Yes, there is freedom from the law in Christ – because Christ fulfils the law. But Hamid is thinking about how faith shapes a believers’ thinking about and relationship to the law of the land, not the law of God. While the two were united in the establishment of Israel as a Nation, by the first centuries (BC and AD), they weren’t – and they haven’t been since (pace Christendom…). Christ fulfils the law of God: but both he and the rest of the New Testament have plenty to say about how a disciple of Christ should respond to the worldly authorities and the law of the land – from the simple ‘Render unto Caesar the things which are Caesar’s,’ to the magnificently complicated Romans 13.

Jesus and Christianity absolutely have things to say about political power. Jesus’ ‘rebel’ status is more than the historical quirk Hamid seems to make it: it’s a political dissidence rooted in a claim about where and to whom loyalty is owed – God, not Caesar. And the message of the gospel is really not about ‘transcending the affairs of the world.’ It’s far more about transforming them, while being aware that the power and the hope needed to try to do so comes from God, not the world. The faith and work dialectic in Christianity, which Hamid presents as oppositional, isn’t. Rather it’s a discourse about how these two things interrelate: faith and faithfulness manifesting themselves in the faithful person’s life in attitudes, words and deeds. And it’s a discourse about how this is driven by transformation in Christ rather than directed by law. Hamid argues that the tension between the kingdom of God and the kingdom of man is largely left unresolved by the Bible (59) – but this ‘tension’ exists because, according to the Bible, the former exists within the latter, bubbling away, almost. The resolution isn’t meant to come from law, because law can’t resolve all the possible situations it encounters in the world across all of time and place – it’s meant to come from grace.

However, none of this means that Christianity wasn’t and isn’t interested in law and governance, as Hamid suggests. It’s just differently interested, in comparison to Islam. The difference is not that surprising, given history. Christianity emerged during the height of the Roman empire and the early church did not seek to overthrow or supersede the existing political system, but to develop ways of living within it. The overthrow that Christianity is focused on is existential and spiritual: temporal powers are relevant, because people live in history, but also not all-important. Laws are an important part of encouraging the ‘good’ in community life, but they aren’t enough on their own. When Christianity did become the ‘official religion’ and the a part of the glue of a political community it did so relatively peacefully (through Constantine’s conversion) and found itself tapped into an existing system of governance which was already moral-value-laden and assumed a that religion had an influence in the political world.
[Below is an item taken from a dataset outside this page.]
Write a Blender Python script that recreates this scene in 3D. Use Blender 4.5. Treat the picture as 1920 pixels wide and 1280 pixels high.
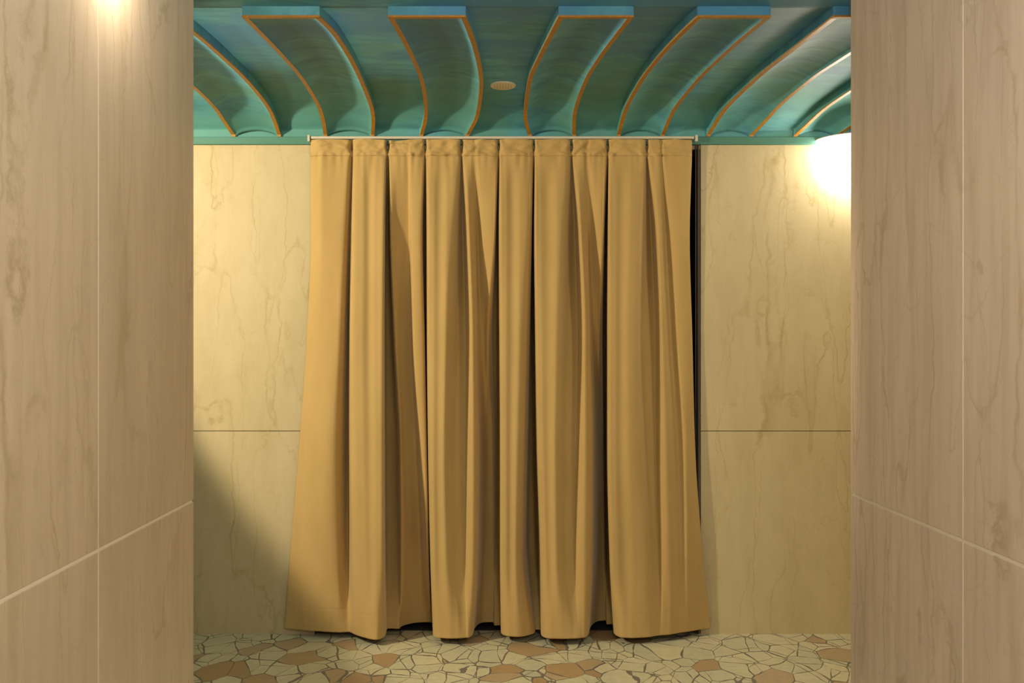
import bpy, bmesh, math, random
from mathutils import Vector, noise
random.seed(4)
S = bpy.context.scene
for o in list(bpy.data.objects): bpy.data.objects.remove(o)

# ------------------------------------------------------------------ camera
EYE = 1.5          # eye height
FPX = 1866.7       # focal length in pixels of the 1920 frame (35 mm lens)
VX, VY = 925.0, 644.0   # vanishing point of the depth lines
WALL = 5.147       # distance of the marble back wall
def X_at(px, dist): return (px - VX) * dist / FPX
cam = bpy.data.cameras.new('camera'); co = bpy.data.objects.new('camera', cam)
S.collection.objects.link(co); S.camera = co
co.location = (0, 0, EYE); co.rotation_euler = (math.pi/2, 0, 0)
cam.sensor_width = 36; cam.lens = 35; cam.clip_start = .02
cam.shift_x = (960 - VX)/1920; cam.shift_y = (VY - 640)/1920

# ------------------------------------------------------------------ world, light, exposure
S.view_settings.view_transform = 'Standard'; S.view_settings.look = 'None'
S.view_settings.gamma = 1; S.view_settings.exposure = 0.0
w = bpy.data.worlds.new('world'); S.world = w; w.use_nodes = True
w.node_tree.nodes['Background'].inputs[0].default_value = (1.0, .9, .78, 1)
w.node_tree.nodes['Background'].inputs[1].default_value = 0.05

def lamp(kind, name, loc, energy, col, aim=None, **kw):
    l = bpy.data.lights.new(name, kind); l.energy = energy; l.color = col
    for k, v in kw.items(): setattr(l, k, v)
    o = bpy.data.objects.new(name, l); S.collection.objects.link(o); o.location = loc
    if aim is not None:
        o.rotation_euler = (Vector(aim) - Vector(loc)).to_track_quat('-Z', 'Y').to_euler()
    return o
WARM = (1.0, .84, .58)
# two unseen globe lamps added as fill, above the frame and behind the viewer
COOL = (1.0, .93, .84)
FILL_GLOBES = ((.32, -1.0, 2.2), (.32, .75, 2.2))
for g, e in zip(FILL_GLOBES, (82, 50)): lamp('POINT', 'globe_light', g, e, COOL, shadow_soft_size=.12)
# spot lamp in the left arm of the corridor, out of sight behind the left wall
SPOT = (-2.90, WALL-1.9, 2.45)
lamp('SPOT', 'corridor_spot_light', SPOT, 390, WARM, aim=(SPOT[0]+.9, SPOT[1]+.4875, SPOT[2]-.2), spot_size=math.radians(66), spot_blend=.18, shadow_soft_size=.07)
# unseen lamp added to throw light up along the ceiling from the left arm
UPL = (-2.7, WALL-.95, 2.12)
lamp('SPOT', 'corridor_uplight', UPL, 34, WARM, aim=(-.6, WALL-1.3, 2.95), spot_size=math.radians(78), spot_blend=.5, shadow_soft_size=.06)
# soft fill lights added in both corridor arms, hidden behind the side walls
lamp('AREA', 'corridor_light_left', (-1.9, 3.5, 2.6), 3, WARM, aim=(-1.2, WALL, 1.6), shape='DISK', size=.35)
lamp('AREA', 'corridor_light_right', (2.1, 3.6, 2.6), 14, WARM, aim=(1.6, WALL, .6), shape='DISK', size=.35)
# small lamp high on the left passage wall
lamp('POINT', 'wall_downlight_bulb', (-.79, 2.22, EYE+.90), 7.5, (1, .86, .74), shadow_soft_size=.03)

# ------------------------------------------------------------------ helpers
def new_mat(name, col=(.5, .5, .5), rough=.6, metal=0, spec=.5):
    m = bpy.data.materials.new(name); m.use_nodes = True
    b = m.node_tree.nodes['Principled BSDF']
    b.inputs['Base Color'].default_value = (*col, 1); b.inputs['Roughness'].default_value = rough
    b.inputs['Metallic'].default_value = metal; b.inputs['Specular IOR Level'].default_value = spec
    return m
class NT:
    def __init__(s, m): s.t = m.node_tree; s.b = s.t.nodes['Principled BSDF']
    def n(s, typ, **kw):
        nd = s.t.nodes.new(typ); ins = kw.pop('ins', {})
        for k, v in kw.items(): setattr(nd, k, v)
        for k, v in ins.items(): s.put(nd.inputs[k], v)
        return nd
    def put(s, sock, v):
        if isinstance(v, bpy.types.NodeSocket): s.t.links.new(v, sock)
        else: sock.default_value = v
    def coord(s, scale=(1, 1, 1), loc=(0, 0, 0)):
        tc = s.n('ShaderNodeTexCoord')
        return s.n('ShaderNodeMapping', ins={'Vector': tc.outputs['Object'], 'Scale': scale, 'Location': loc}).outputs[0]
    def noise(s, vec, scale, detail=4, rough=.5, dist=0):
        return s.n('ShaderNodeTexNoise', ins={'Vector': vec, 'Scale': scale, 'Detail': detail, 'Roughness': rough, 'Distortion': dist})
    def math(s, op, a, b=0., clamp=False):
        nd = s.n('ShaderNodeMath', operation=op, use_clamp=clamp); s.put(nd.inputs[0], a); s.put(nd.inputs[1], b); return nd.outputs[0]
    def ramp(s, fac, stops):
        r = s.n('ShaderNodeValToRGB', ins={'Fac': fac}); e = r.color_ramp.elements
        while len(e) < len(stops): e.new(.5)
        for q, (p, c) in zip(e, stops):
            q.position = p; q.color = (*c, 1) if len(c) == 3 else c
        return r.outputs[0]
    def mix(s, fac, a, b, mode='MIX'):
        nd = s.n('ShaderNodeMix', data_type='RGBA', blend_type=mode)
        s.put(nd.inputs[0], fac)
        for i, v in ((6, a), (7, b)): s.put(nd.inputs[i], (*v, 1) if isinstance(v, tuple) and len(v) == 3 else v)
        return nd.outputs[2]
    def addv(s, a, b):
        nd = s.n('ShaderNodeVectorMath', operation='ADD'); s.put(nd.inputs[0], a); s.put(nd.inputs[1], b); return nd.outputs[0]
    def sclv(s, a, k):
        nd = s.n('ShaderNodeVectorMath', operation='SCALE'); s.put(nd.inputs[0], a); s.put(nd.inputs['Scale'], k); return nd.outputs[0]
    def bump(s, h, strength=.2, dist=.01):
        s.put(s.b.inputs['Normal'], s.n('ShaderNodeBump', ins={'Height': h, 'Strength': strength, 'Distance': dist}).outputs[0])
W3 = lambda v: (v, v, v)

def marble(name, base, dark, vein, squash, vein_amt, streak, rough, seed, vscale=3.2):
    """polished limestone: cloudy tone, streaks, thin wandering veins; squash stretches it vertically"""
    m = new_mat(name, base, rough); t = NT(m)
    v = t.coord((1, 1, squash), (seed, seed*.7, seed*.3))
    cloud = t.noise(v, 2.2, 5, .6).outputs[0]
    col = t.mix(t.ramp(cloud, [(.35, W3(0)), (.68, W3(1))]), base, dark)
    st = t.noise(t.coord((1, 1, .10 if streak > .2 else .3), (seed, 0, 1)), 24, 6, .62, .35).outputs[0]
    col = t.mix(t.math('MULTIPLY', t.ramp(st, [(.42, W3(0)), (.7, W3(1))]), streak), col, vein)
    gr = t.noise(t.coord(), 120, 2, .6).outputs[0]
    col = t.mix(t.math('MULTIPLY', t.ramp(gr, [(.4, W3(0)), (.75, W3(1))]), .22), col, dark)
    # veins : long jagged cracks running upwards, where a stretched noise crosses its middle value
    wob = t.noise(t.coord((1, 1, 1), (seed+3, 0, 0)), 11, 6, .68).outputs[1]
    wob2 = t.noise(t.coord((1, 1, 1), (seed+8, 0, 0)), 2.5, 2, .5).outputs[1]
    tot = None
    for sc, sq, wd, a, w1 in ((vscale, .13, .011, 1., .05), (vscale*1.7, .16, .014, .75, .04), (vscale*1.3, .75, .007, .42, .05)):
        vv = t.addv(t.addv(t.coord((1, 1, sq), (seed+sc, seed*.7, seed*.3)), t.sclv(wob, w1)), t.sclv(wob2, .10))
        n = t.noise(vv, sc, 1., .4).outputs[0]
        d = t.math('ABSOLUTE', t.math('SUBTRACT', n, .5))
        k = t.math('SUBTRACT', 1., t.math('DIVIDE', d, wd), True)
        msk = t.ramp(t.noise(t.coord((1, 1, .5), (seed+sc*2, 0, 0)), 7, 4, .65).outputs[0], [(.38, W3(.12)), (.60, W3(1))])
        k = t.math('MULTIPLY', t.math('MULTIPLY', k, msk), a*vein_amt)
        tot = k if tot is None else t.math('MAXIMUM', tot, k)
    col = t.mix(tot, col, vein)
    t.put(t.b.inputs['Base Color'], col)
    t.put(t.b.inputs['Roughness'], t.ramp(st, [(.2, W3(rough-.06)), (.8, W3(rough+.10))]))
    t.b.inputs['Specular IOR Level'].default_value = .35
    t.bump(gr, .06, .002)
    return m
M_back = marble('yellow_marble', (.60, .49, .285), (.50, .405, .22), (.36, .26, .10), .34, .66, .16, .50, 0., 4.2)
M_pier = marble('beige_marble', (.63, .49, .335), (.53, .42, .275), (.38, .28, .15), .16, .75, .36, .30, 5., 4.0)
M_pier_pink = marble('pink_beige_marble', (.76, .60, .465), (.63, .495, .375), (.44, .32, .20), .16, .85, .42, .30, 9., 4.0)
M_grout = new_mat('pale_joint', (.74, .62, .48), .6)
M_joint = new_mat('dark_joint', (.40, .32, .19), .8)

def paint(name, seed):
    m = new_mat(name, (.1, .3, .25), .62); t = NT(m)
    n = t.noise(t.coord((1, 2.6, 1), (seed, 0, 0)), 4.0, 7, .62, .8).outputs[0]
    col = t.ramp(n, [(.30, (.050, .215, .285)), (.50, (.080, .310, .375)), (.66, (.125, .405, .450)), (.78, (.085, .320, .520))])
    # broad brush clouds: greener paint near the wall, bluer towards the front of the vault
    pos = t.n('ShaderNodeNewGeometry').outputs['Position']
    sx = t.n('ShaderNodeSeparateXYZ', ins={'Vector': pos}).outputs[1]
    n2 = t.noise(pos, 2.6, 4, .6).outputs[0]
    front = t.math('DIVIDE', t.math('SUBTRACT', WALL, sx), 1.5, True)
    f2 = t.math('ADD', n2, t.math('MULTIPLY', t.math('SUBTRACT', front, .5), .30))
    col = t.mix(t.ramp(f2, [(.34, W3(.8)), (.52, W3(0))]), col, (.095, .285, .235))
    col = t.mix(t.ramp(f2, [(.50, W3(0)), (.70, W3(.8))]), col, (.055, .225, .420))
    t.put(t.b.inputs['Base Color'], col)
    fine = t.noise(t.coord((1, 6, 1)), 60, 3).outputs[0]
    t.bump(fine, .06, .002)
    return m
M_paint = paint('teal_brushed_plaster', 0.)
M_trim = new_mat('green_teal_paint', (.070, .215, .165), .6)
M_gold = new_mat('orange_gilt', (.42, .185, .015), .45)
t = NT(M_gold); g = t.noise(t.coord(), 45, 4, .7).outputs[0]
t.put(t.b.inputs['Base Color'], t.ramp(g, [(.3, (.33, .14, .008)), (.6, (.45, .205, .016)), (.8, (.56, .33, .08))]))

# velvet like curtain cloth
M_cloth = new_mat('gold_tan_cloth', (.5,.33,.12), .78, spec=.25)
t = NT(M_cloth); t.b.inputs['Sheen Weight'].default_value = .35; t.b.inputs['Sheen Roughness'].default_value = .45
t.b.inputs['Sheen Tint'].default_value = (1, .86, .62, 1)
wv = t.noise(t.coord(), 420, 2, .6).outputs[0]
cl = t.noise(t.coord((1, 1, .35)), 9, 4, .6).outputs[0]
c = t.ramp(cl, [(.3, (.50, .330, .118)), (.7, (.55, .37, .140))])
t.put(t.b.inputs['Base Color'], t.mix(t.math('MULTIPLY', wv, .3), c, (.40, .25, .08)))
t.bump(wv, .25, .0012)

# crazy paving terrazzo
M_floor = new_mat('crazy_paving_terrazzo', (.5, .5, .4), .38); t = NT(M_floor)
v0 = t.coord((1, .82, 1))
v1 = t.addv(v0, t.sclv(t.noise(v0, 3.5, 1, .4).outputs[1], .13))
ve = t.n('ShaderNodeTexVoronoi', feature='DISTANCE_TO_EDGE', ins={'Vector': v1, 'Scale': 7.4, 'Randomness': 1.})
vc = t.n('ShaderNodeTexVoronoi', feature='F1', ins={'Vector': v1, 'Scale': 7.4, 'Randomness': 1.})
sep = t.n('ShaderNodeSeparateColor', ins={'Color': vc.outputs['Color']})
piece = t.mix(sep.outputs[1], (.66, .61, .39), (.54, .54, .36))
piece = t.mix(t.ramp(sep.outputs[2], [(.0, W3(0)), (1., W3(.5))]), piece, (.72, .62, .42))
rust = t.ramp(sep.outputs[0], [(.835, W3(0)), (.84, W3(1))])
rc = t.mix(sep.outputs[1], (.43, .27, .125), (.50, .38, .23))
piece = t.mix(rust, piece, rc)
cl = t.noise(t.coord(), 22, 5, .65).outputs[0]
piece = t.mix(t.ramp(cl, [(.35, W3(.22)), (.7, W3(0))]), piece, (.28, .22, .12))
jw = t.math('SUBTRACT', t.math('MULTIPLY', t.noise(v0, 11, 3, .6).outputs[0], .095), .027)
jm = t.math('LESS_THAN', ve.outputs[0], jw)
v2 = t.addv(t.coord((1.35, .8, 1), (3.3, 1.7, 0)), t.sclv(t.noise(v0, 3.5, 1, .4).outputs[1], .12))
ve2 = t.n('ShaderNodeTexVoronoi', feature='DISTANCE_TO_EDGE', ins={'Vector': v2, 'Scale': 5.6, 'Randomness': 1.})
cut = t.math('MULTIPLY', t.math('LESS_THAN', ve2.outputs[0], t.math('MULTIPLY', jw, .6)), t.math('LESS_THAN', sep.outputs[0], .72))
jm = t.math('MAXIMUM', jm, cut)
col = t.mix(jm, piece, (.17, .15, .12))
t.put(t.b.inputs['Base Color'], col)
t.bump(t.math('SUBTRACT', 1., jm), .1, .002)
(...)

When that system broke down, the religious order remained the primary social glue in western Europe.

I think it’s plausible to argue that Christianity didn’t need to build a theology of governance in the way Hamid describes Islam as doing because the post-Roman political communities and systems that developed in Europe were assumed to be inherently Christian because everyone was Christian (or assumed to be). A consciously articulated ‘positive conception of divinely mandated governance’ (67) isn’t necessary if you’re operating with the assumption that your monarchs are divinely ordained to rule. Hamid understands Christianity brought a shared intellectual framework to Europe (59) – he cites the Reformation as a terminal fracture in that – but he seems to miss the fact that, like most shared dominant worldview, it was taken for granted until it couldn’t be. Laws and government were Christian because the people who made them were Christians in Christian countries – until people had to start worrying about whether the people making the laws were the right kind of Christians. This theological fracture then manifests in the debates and arguments about how Christians relate to government that have happened ever since – and as Hamid points out, the development of pluralism emerges as a part of keeping the peace.
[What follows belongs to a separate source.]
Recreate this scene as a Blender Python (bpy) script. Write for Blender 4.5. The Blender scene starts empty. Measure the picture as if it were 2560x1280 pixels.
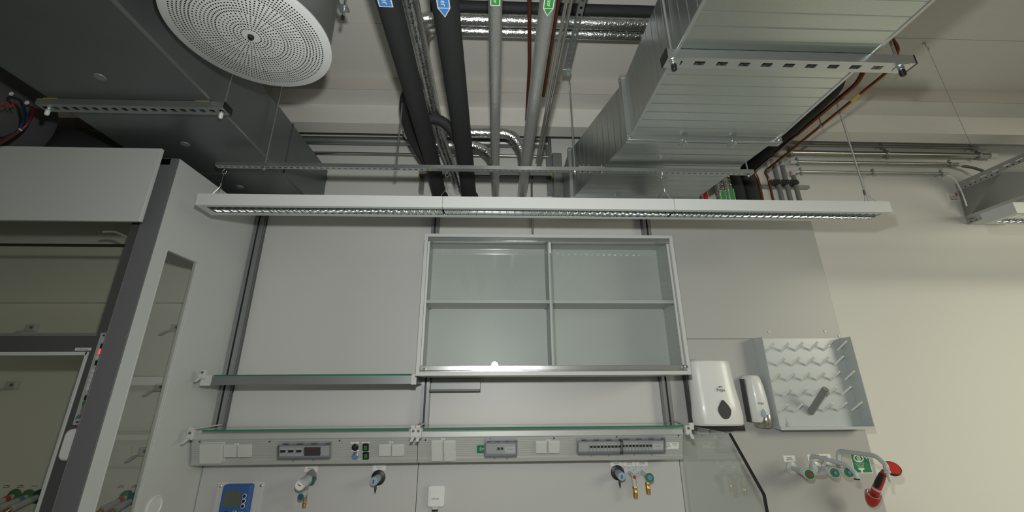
import bpy, bmesh, math, random
from mathutils import Vector, Matrix
random.seed(7)
PI = math.pi
SC = bpy.context.scene
COL = SC.collection
EYE = 1.53            # camera height above the floor; coordinates below are metres from the eye, z up, y to the wall

# ------------------------------------------------------------------ camera, world, lights, exposure
PITCH, YAW, ROLL, FPX, CX, CY = 0.3367, 0.0413, -0.0063, 1051.0, 1280.0, 608.0
fwd = Vector((math.sin(YAW)*math.cos(PITCH), math.cos(YAW)*math.cos(PITCH), math.sin(PITCH)))
r0 = Vector((math.cos(YAW), -math.sin(YAW), 0)); u0 = r0.cross(fwd)
RT = math.cos(ROLL)*r0 + math.sin(ROLL)*u0
UP = -math.sin(ROLL)*r0 + math.cos(ROLL)*u0
cd = bpy.data.cameras.new('camera'); cam = bpy.data.objects.new('camera', cd); COL.objects.link(cam)
cd.sensor_width = 36; cd.lens = FPX/2560*36; cd.shift_y = -(640-CY)/2560; cd.clip_start = .01
m3 = Matrix((RT, UP, -fwd)).transposed()
cam.matrix_world = Matrix.Translation((0, 0, EYE)) @ m3.to_4x4()
SC.camera = cam

w = bpy.data.worlds.new('world'); SC.world = w; w.use_nodes = True
bg = w.node_tree.nodes['Background']; bg.inputs[0].default_value = (.96, .93, .80, 1); bg.inputs[1].default_value = .20

def area(name, loc, target, size, power, color, shape='DISK', size_y=None, spread=180):
    l = bpy.data.lights.new(name, 'AREA'); l.shape = shape; l.size = size; l.energy = power; l.color = color
    if size_y: l.size_y = size_y
    l.spread = math.radians(spread)
    o = bpy.data.objects.new(name, l); COL.objects.link(o)
    o.location = Vector(loc) + Vector((0, 0, EYE))
    d = Vector(target) - Vector(loc)
    o.rotation_euler = d.to_track_quat('-Z', 'Y').to_euler()
    return o
area('camera_flash', (0.0, .02, .262), (0.35, 2.6, .80), .07, 31, (.985, 1.0, .965))
area('window_daylight', (5.2, -.5, 1.0), (3.4, 2.9, -1.7), 1.8, 45, (1.0, .955, .74), 'RECTANGLE', 1.2, 110)
SC.view_settings.view_transform = 'Standard'; SC.view_settings.look = 'None'
SC.view_settings.gamma = 1; SC.view_settings.use_curve_mapping = False
SC.view_settings.exposure = 0.0

# ------------------------------------------------------------------ helpers
def at(px, py, x=None, y=None, z=None):
    "point seen at photo pixel (px, py) on the plane x=, y= or z= (metres from the eye)"
    v = (px-CX)/FPX*RT - (py-CY)/FPX*UP + fwd
    k = y/v.y if y is not None else (z/v.z if z is not None else x/v.x)
    return v*k

def mat(name, color, rough=.5, metal=0.0, bump=None, bscale=40, bstr=.2, spec=.5, trans=0, coat=0, colvar=0, noise_stretch=None, alpha=None):
    m = bpy.data.materials.new(name); m.use_nodes = True
    nt = m.node_tree; p = nt.nodes['Principled BSDF']
    p.inputs['Base Color'].default_value = (*color, 1); p.inputs['Roughness'].default_value = rough
    p.inputs['Metallic'].default_value = metal; p.inputs['Specular IOR Level'].default_value = spec
    if coat: p.inputs['Coat Weight'].default_value = coat; p.inputs['Coat Roughness'].default_value = .08
    if bump or colvar:
        tc = nt.nodes.new('ShaderNodeTexCoord'); mp = nt.nodes.new('ShaderNodeMapping')
        nt.links.new(tc.outputs['Object'], mp.inputs[0])
        if noise_stretch: mp.inputs['Scale'].default_value = noise_stretch
        if bump == 'voronoi':
            n = nt.nodes.new('ShaderNodeTexVoronoi'); out = n.outputs['Distance']
        else:
            n = nt.nodes.new('ShaderNodeTexNoise'); n.inputs['Detail'].default_value = 4; out = n.outputs['Fac']
        n.inputs['Scale'].default_value = bscale
        nt.links.new(mp.outputs[0], n.inputs['Vector'])
        if bump:
            b = nt.nodes.new('ShaderNodeBump'); b.inputs['Strength'].default_value = bstr; b.inputs['Distance'].default_value = .004
            nt.links.new(out, b.inputs['Height']); nt.links.new(b.outputs[0], p.inputs['Normal'])
        if colvar:
            mx = nt.nodes.new('ShaderNodeMix'); mx.data_type = 'RGBA'
            mx.inputs[6].default_value = (*[c*(1-colvar) for c in color], 1); mx.inputs[7].default_value = (*[min(1, c*(1+colvar)) for c in color], 1)
            nt.links.new(n.outputs[0] if bump != 'voronoi' else n.outputs['Color'], mx.inputs[0])
            nt.links.new(mx.outputs[2], p.inputs['Base Color'])
    return m

def glass_mat(name, tint=(.93, .97, .95), refl=.06, rough=0.0, gtint=(1, 1, 1)):
    m = bpy.data.materials.new(name); m.use_nodes = True; nt = m.node_tree
    nt.nodes.remove(nt.nodes['Principled BSDF']); o = nt.nodes['Material Output']
    t = nt.nodes.new('ShaderNodeBsdfTransparent'); t.inputs[0].default_value = (*tint, 1)
    g = nt.nodes.new('ShaderNodeBsdfGlossy'); g.inputs['Roughness'].default_value = rough; g.inputs[0].default_value = (*gtint, 1)
    f = nt.nodes.new('ShaderNodeFresnel'); f.inputs[0].default_value = 1.7
    mx = nt.nodes.new('ShaderNodeMixShader')
    ge = nt.nodes.new('ShaderNodeNewGeometry'); sb = nt.nodes.new('ShaderNodeMath'); sb.operation = 'SUBTRACT'; sb.inputs[0].default_value = 1
    mu = nt.nodes.new('ShaderNodeMath'); mu.operation = 'MULTIPLY'
    nt.links.new(ge.outputs['Backfacing'], sb.inputs[1]); nt.links.new(f.outputs[0], mu.inputs[0]); nt.links.new(sb.outputs[0], mu.inputs[1])
    nt.links.new(mu.outputs[0], mx.inputs[0]); nt.links.new(t.outputs[0], mx.inputs[1]); nt.links.new(g.outputs[0], mx.inputs[2])
    nt.links.new(mx.outputs[0], o.inputs[0])
    return m

def ribbed_metal(name, color, rough, pitch, axis=1, metal=1.0):
    "galvanised sheet with spangle and shallow stiffening beads across its length"
    m = mat(name, color, rough, metal, 'noise', 260, .08, colvar=.12)
    nt = m.node_tree; p = nt.nodes['Principled BSDF']
    tc = nt.nodes.new('ShaderNodeTexCoord'); sp = nt.nodes.new('ShaderNodeSeparateXYZ'); nt.links.new(tc.outputs['Object'], sp.inputs[0])
    def M(op, a, b=None):
        n = nt.nodes.new('ShaderNodeMath'); n.operation = op
        for i, v in enumerate((a, b)):
            if v is None: continue
            if isinstance(v, (int, float)): n.inputs[i].default_value = v
            else: nt.links.new(v, n.inputs[i])
        return n.outputs[0]
    fr = M('FRACT', M('DIVIDE', sp.outputs[axis], pitch))
    d = M('ABSOLUTE', M('SUBTRACT', fr, .5))
    rib = M('MAXIMUM', M('SUBTRACT', 1.0, M('MULTIPLY', d, 16)), 0.0)
    b = nt.nodes.new('ShaderNodeBump'); b.inputs['Strength'].default_value = .5; b.inputs['Distance'].default_value = .002
    nt.links.new(rib, b.inputs['Height'])
    old = p.inputs['Normal'].links[0].from_node
    nt.links.new(old.outputs[0], b.inputs['Normal']); nt.links.new(b.outputs[0], p.inputs['Normal'])
    return m

M = {}
M['wall'] = mat('wall paint', (.70, .695, .665), .75, bump='noise', bscale=90, bstr=.05)
M['wallwarm'] = M['wall']
M['ceiling'] = mat('ceiling paint', (.72, .705, .66), .8, bump='noise', bscale=30, bstr=.08, colvar=.03)
M['fascia'] = mat('beam joint tape', (.56, .53, .48), .8)
M['floor'] = mat('floor vinyl', (.30, .32, .31), .5, colvar=.05, bscale=60)
M['panel'] = mat('grey laminate panel', (.52, .525, .52), .42)
M['panel_board'] = mat('darker grey laminate board', (.43, .435, .425), .42)
M['panel_light'] = mat('light laminate panel', (.64, .635, .62), .42)
M['white'] = mat('white enamel', (.56, .57, .555), .4)
M['hoodwhite'] = mat('fume hood white', (.62, .645, .625), .4)
M['hoodlining'] = mat('fume hood white lining', (.80, .81, .77), .4)
M['hoodgrey'] = mat('fume hood grey', (.165, .17, .18), .45)
M['hooddark'] = mat('fume hood dark grey', (.09, .093, .09), .5)
M['rail'] = mat('anodised aluminium rail', (.56, .575, .56), .38, .35, bump='noise', bscale=30, bstr=.02, noise_stretch=(1, 1, 14))
M['alu'] = mat('brushed aluminium', (.62, .64, .64), .20, .9, bump='noise', bscale=20, bstr=.05, noise_stretch=(1, 1, 30))
M['post'] = mat('dull aluminium profile', (.30, .31, .32), .4, .6)
M['slot'] = mat('dark profile slot', (.045, .045, .05), .5)
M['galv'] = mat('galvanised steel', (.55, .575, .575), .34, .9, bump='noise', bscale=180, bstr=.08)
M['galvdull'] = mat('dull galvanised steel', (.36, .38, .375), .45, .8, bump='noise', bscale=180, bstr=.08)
M['duct'] = ribbed_metal('ribbed galvanised duct', (.56, .60, .59), .30, .06, 1, 1.0)
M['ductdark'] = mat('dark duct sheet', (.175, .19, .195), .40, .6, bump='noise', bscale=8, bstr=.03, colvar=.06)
M['chrome'] = mat('chrome', (.75, .76, .76), .12, 1)
M['steelpipe'] = mat('satin steel conduit', (.50, .49, .45), .28, .95)
M['foil'] = mat('aluminium foil lagging', (.70, .71, .71), .20, 1, bump='noise', bscale=80, bstr=1.0)
M['foildull'] = mat('matt foil lagging', (.74, .75, .75), .40, .95, bump='noise', bscale=110, bstr=.9, colvar=.1)
M['rubber'] = mat('black rubber insulation', (.022, .024, .025), .7, bump='noise', bscale=14, bstr=.12)
M['black'] = mat('black plastic', (.012, .012, .013), .4)
M['darkplastic'] = mat('charcoal plastic', (.05, .05, .055), .5)
M['copper'] = mat('oxidised copper', (.30, .10, .055), .34, .85, bump='noise', bscale=60, bstr=.05, colvar=.2)
M['brass'] = mat('brass', (.62, .36, .10), .3, .95)
M['lampwhite'] = mat('luminaire enamel', (.70, .72, .71), .35)
M['mirror'] = mat('mirror aluminium', (.86, .88, .88), .09, 1, bump='noise', bscale=14, bstr=.12)
M['plastic'] = mat('light grey plastic', (.60, .61, .59), .38)
M['whiteplastic'] = mat('glossy white plastic', (.78, .79, .78), .32, coat=.15)
M['greyplastic'] = mat('grey plastic', (.20, .21, .21), .4)
M['framegrey'] = mat('breaker box frame', (.34, .34, .37), .4)
M['navy'] = mat('navy cable', (.01, .02, .06), .3)
M['darkred'] = mat('dark red cable', (.10, .008, .01), .3)
M['browncopper'] = mat('brown copper', (.16, .05, .03), .45, .7)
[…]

But does my disagreement with some of Hamid’s presentation of Christianity matter? Does what I think is wrong have a knock-on effect on his core argument – which is that Islam is distinctive in its relationship to politics and therefore it won’t necessarily go though the same developments of secularism, pluralism, or end up naturally embracing or fitting liberal democracy as the post-Christendom west. I don’t think so (though I do think it’s worth mentioning, because it becomes relevant when thinking about the western response to Hamid’s ideas)

Aside from anything else, I think it would be a bit dim – simply put – to assume that the development of a society or state, including its political life and the place of religion within it, would be the same in different places – either at the same time or at different times. The distinctivenesses of religions and the way that they relate and understand their relationship to politics, law and governance in society are a contributing factor to these emerging differences. Hamid’s account of Islam and the ways its particular relationship to politics and governance has been manifested in the recent history of the Middle East are helpful in making his audience aware that happy plural societies and liberal democracies aren’t a natural inevitability and may not be something that can be easily propagated, and in getting us to start to think about why.

However, in Hamid’s focus on the religious distinctions of Islam in contrast to Christianity and its implications for the future of the countries Middle East and North Africa, he engages particularly with Islam’s relationship and interactions with the nation-state. And this, I think, might act as a limiting factor on his thinking about what the future could potentially hold.